#### DATA IN THIS EXERCISE ####

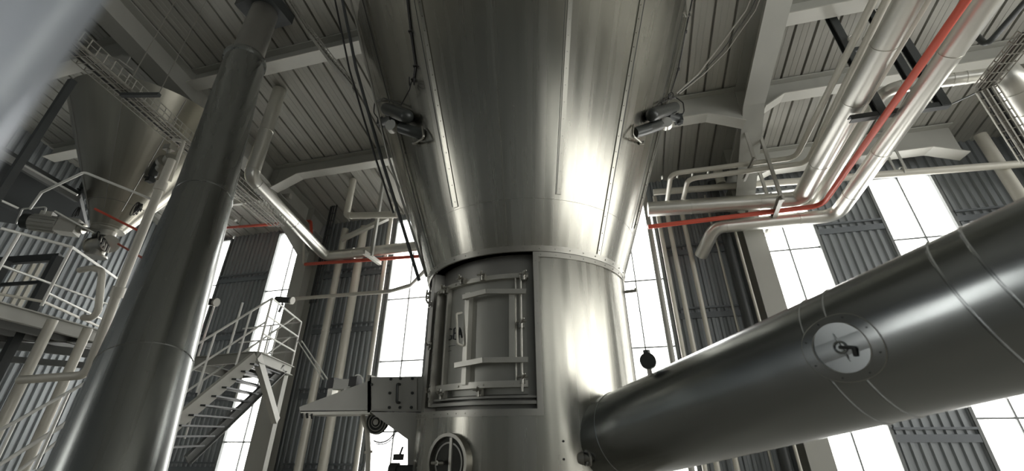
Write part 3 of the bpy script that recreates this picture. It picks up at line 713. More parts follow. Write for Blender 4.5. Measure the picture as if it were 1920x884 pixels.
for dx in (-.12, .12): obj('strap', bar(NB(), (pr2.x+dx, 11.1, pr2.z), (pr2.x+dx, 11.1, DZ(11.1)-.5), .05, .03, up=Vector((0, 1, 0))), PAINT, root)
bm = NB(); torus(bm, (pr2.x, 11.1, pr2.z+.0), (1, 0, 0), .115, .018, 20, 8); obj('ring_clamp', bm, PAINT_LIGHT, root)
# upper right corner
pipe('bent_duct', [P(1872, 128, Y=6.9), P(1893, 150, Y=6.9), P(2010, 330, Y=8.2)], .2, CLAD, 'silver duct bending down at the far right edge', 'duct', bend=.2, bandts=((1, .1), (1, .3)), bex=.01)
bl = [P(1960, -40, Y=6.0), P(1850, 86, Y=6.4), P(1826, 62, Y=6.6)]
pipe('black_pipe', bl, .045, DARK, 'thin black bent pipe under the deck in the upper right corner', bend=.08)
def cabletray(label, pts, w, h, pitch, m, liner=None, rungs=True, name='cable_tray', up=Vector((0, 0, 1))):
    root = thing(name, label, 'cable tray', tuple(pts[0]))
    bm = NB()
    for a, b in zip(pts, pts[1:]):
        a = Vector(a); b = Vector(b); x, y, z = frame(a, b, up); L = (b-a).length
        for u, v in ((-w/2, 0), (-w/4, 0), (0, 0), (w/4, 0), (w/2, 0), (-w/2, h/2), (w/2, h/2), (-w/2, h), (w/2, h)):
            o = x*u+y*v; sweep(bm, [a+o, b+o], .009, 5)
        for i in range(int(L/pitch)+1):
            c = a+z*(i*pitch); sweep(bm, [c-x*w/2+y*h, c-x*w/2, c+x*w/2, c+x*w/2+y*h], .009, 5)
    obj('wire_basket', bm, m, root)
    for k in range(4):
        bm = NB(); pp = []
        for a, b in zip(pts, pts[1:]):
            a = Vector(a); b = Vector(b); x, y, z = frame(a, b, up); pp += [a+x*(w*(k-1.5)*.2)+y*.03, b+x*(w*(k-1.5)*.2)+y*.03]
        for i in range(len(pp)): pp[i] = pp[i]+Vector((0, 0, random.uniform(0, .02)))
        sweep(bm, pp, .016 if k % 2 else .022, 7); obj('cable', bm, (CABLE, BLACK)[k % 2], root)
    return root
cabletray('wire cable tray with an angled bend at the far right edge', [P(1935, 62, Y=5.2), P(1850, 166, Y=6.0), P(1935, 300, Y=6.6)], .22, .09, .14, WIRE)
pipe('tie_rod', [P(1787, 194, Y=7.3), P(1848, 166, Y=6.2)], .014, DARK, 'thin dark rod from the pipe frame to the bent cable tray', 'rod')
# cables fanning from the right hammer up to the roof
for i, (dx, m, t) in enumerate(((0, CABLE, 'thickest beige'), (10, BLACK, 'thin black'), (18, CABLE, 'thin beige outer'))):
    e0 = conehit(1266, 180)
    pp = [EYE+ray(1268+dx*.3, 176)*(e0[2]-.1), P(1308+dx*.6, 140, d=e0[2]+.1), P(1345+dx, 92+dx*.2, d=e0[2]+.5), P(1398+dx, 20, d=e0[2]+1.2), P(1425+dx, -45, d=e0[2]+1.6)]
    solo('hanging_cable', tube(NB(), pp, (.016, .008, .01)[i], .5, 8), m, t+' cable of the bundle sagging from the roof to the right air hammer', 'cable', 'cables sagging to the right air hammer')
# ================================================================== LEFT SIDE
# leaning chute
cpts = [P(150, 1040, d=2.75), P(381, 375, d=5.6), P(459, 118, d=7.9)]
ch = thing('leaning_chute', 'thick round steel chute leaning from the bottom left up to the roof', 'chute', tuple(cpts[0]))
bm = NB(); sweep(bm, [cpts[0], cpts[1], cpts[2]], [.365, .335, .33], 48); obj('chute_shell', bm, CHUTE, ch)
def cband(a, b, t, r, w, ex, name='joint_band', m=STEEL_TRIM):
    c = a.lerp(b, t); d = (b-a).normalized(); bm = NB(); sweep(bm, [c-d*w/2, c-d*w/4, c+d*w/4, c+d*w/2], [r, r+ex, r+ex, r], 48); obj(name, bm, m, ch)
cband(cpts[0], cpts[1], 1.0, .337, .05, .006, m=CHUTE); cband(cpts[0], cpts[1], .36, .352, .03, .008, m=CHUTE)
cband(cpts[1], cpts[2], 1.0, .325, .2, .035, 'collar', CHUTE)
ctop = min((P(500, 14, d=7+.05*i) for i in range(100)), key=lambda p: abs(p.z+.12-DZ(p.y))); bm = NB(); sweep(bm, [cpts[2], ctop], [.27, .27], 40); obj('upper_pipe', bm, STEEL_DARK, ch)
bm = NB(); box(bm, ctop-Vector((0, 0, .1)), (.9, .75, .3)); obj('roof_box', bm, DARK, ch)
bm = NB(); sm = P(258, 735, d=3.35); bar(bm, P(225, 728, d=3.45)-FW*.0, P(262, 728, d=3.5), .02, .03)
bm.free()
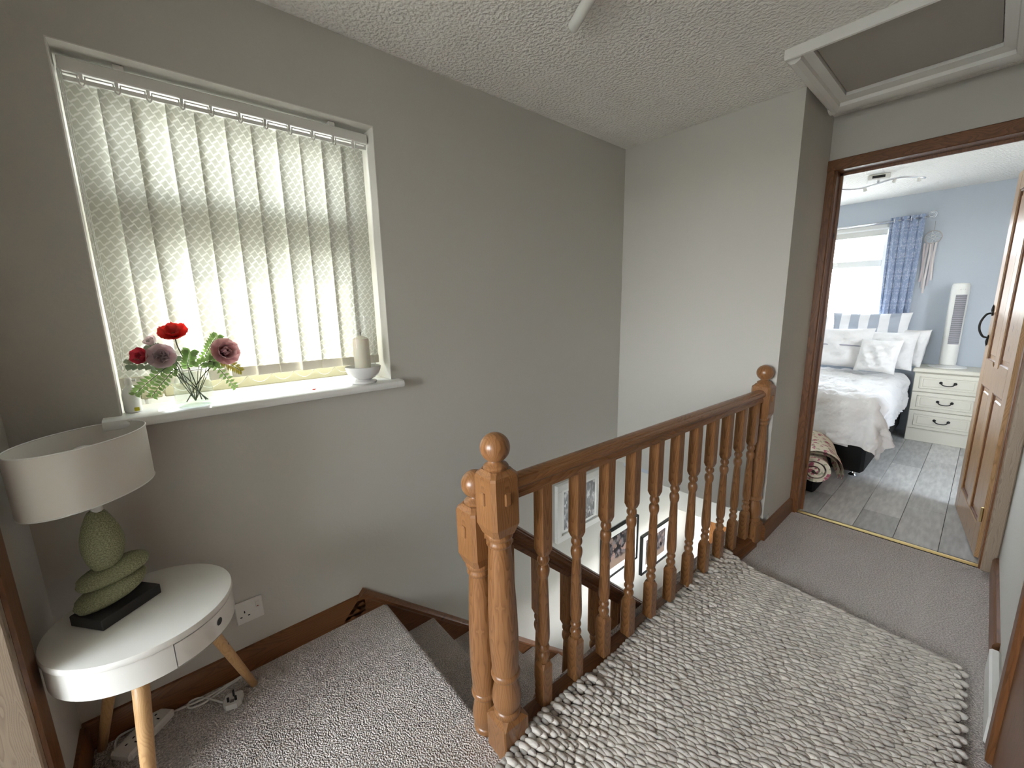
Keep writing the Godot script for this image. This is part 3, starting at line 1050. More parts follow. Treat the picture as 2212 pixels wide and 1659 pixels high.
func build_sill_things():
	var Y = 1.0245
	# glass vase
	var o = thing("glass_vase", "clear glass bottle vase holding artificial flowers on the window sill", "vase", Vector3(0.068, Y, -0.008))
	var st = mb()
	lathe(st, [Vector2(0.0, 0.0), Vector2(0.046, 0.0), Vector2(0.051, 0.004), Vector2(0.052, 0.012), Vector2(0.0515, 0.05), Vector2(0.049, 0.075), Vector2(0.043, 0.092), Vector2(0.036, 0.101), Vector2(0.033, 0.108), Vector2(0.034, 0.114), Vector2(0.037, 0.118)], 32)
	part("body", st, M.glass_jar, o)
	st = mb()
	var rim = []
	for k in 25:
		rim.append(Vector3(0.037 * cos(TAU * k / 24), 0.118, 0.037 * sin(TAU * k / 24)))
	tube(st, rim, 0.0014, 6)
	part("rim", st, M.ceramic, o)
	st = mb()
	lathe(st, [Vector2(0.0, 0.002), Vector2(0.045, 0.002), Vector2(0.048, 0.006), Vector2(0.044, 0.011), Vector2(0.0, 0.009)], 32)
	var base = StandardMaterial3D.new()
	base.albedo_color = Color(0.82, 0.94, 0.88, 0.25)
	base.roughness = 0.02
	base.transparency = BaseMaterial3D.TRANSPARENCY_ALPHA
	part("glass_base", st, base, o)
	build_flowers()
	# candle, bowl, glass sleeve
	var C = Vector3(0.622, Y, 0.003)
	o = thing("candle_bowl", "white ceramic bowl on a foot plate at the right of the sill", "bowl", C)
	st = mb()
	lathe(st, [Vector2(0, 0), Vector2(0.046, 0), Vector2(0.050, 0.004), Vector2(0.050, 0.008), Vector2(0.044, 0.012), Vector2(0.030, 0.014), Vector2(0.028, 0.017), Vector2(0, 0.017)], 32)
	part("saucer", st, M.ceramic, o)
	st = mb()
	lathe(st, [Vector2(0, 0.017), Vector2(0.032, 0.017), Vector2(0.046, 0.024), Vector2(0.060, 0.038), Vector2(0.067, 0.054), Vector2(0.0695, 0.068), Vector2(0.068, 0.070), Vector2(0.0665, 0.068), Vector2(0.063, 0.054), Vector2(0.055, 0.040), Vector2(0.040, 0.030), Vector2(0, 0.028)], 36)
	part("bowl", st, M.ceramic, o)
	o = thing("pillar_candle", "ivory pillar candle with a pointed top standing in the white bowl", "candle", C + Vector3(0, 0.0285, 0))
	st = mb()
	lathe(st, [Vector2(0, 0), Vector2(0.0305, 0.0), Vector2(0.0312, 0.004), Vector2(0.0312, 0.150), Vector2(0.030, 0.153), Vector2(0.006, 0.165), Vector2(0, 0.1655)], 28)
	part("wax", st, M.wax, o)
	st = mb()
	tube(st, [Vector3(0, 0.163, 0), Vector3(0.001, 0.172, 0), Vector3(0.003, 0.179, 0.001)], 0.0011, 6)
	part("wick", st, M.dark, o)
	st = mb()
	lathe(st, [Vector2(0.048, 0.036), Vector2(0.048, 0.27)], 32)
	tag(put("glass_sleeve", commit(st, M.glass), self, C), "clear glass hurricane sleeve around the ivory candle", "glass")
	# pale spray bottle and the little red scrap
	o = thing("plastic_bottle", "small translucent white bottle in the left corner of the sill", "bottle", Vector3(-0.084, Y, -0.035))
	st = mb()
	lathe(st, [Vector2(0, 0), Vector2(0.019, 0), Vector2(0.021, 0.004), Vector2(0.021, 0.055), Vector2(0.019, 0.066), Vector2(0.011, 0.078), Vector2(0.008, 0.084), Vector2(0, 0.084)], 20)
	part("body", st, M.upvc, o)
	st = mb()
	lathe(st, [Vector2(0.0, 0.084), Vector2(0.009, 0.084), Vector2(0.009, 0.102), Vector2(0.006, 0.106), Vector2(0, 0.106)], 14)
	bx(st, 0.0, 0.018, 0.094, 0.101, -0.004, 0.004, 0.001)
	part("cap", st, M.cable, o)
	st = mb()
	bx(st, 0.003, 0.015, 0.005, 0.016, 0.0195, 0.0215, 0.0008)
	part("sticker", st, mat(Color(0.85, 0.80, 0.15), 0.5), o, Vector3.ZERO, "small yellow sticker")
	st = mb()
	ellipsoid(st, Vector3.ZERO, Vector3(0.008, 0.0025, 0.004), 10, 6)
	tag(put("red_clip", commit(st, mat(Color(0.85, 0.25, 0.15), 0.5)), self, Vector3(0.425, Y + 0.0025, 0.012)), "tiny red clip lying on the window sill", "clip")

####

Copy every line in the entries above that has the string "picture" in it.

WRITTEN ANSWER:
Write part 3 of the bpy script that recreates this picture. It picks up at line 713. More parts follow. Write for Blender 4.5. Measure the picture as if it were 1920x884 pixels.
Keep writing the Godot script for this image. This is part 3, starting at line 1050. More parts follow. Treat the picture as 2212 pixels wide and 1659 pixels high.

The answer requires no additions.